The Consumer Discretionary Select Sector SPDR (NYSEArca: XLY) and rival consumer discretionary exchange traded funds are among this year’s best-performing sector ETFs and with earnings expectations for the sector high, XLY and friends could deliver even more upside for investors as 2017 moves forward.

Amazon.com Inc. (NASDAQ: AMZN), often the biggest holding in XLY and other cap-weighted discretionary ETFs, is boosting this group of funds. The e-commerce giant keeps surging and is at a point where its market value is exceeded by just a small number of S&P 500 companies.

Last year, the internet retail sub-industry revealed the highest earnings growth at 143.1% for all 13 retail sub-industries, according to FactSet.
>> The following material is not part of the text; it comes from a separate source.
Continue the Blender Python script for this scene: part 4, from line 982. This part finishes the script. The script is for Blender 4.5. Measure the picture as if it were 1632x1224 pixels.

In contrast, the department store sub-industry reported the largest year-over-year drop in earnings of all 13 retail sub-industries at -47.8%. That bodes well for XLY and more focused ETFs, such as the Amplify Online Retail ETF (NasdaqGM: IBUY).

“On one hand, the consumer discretionary sector was the best-performing sector in April (and the second-best sector year to date); on the other, the consumer spending figure reported Friday was quite weak, with the Bureau of Economic Analysis announcing that personal consumption declined quarter over quarter in its advance estimate of first-quarter economic growth,” reports CNBC.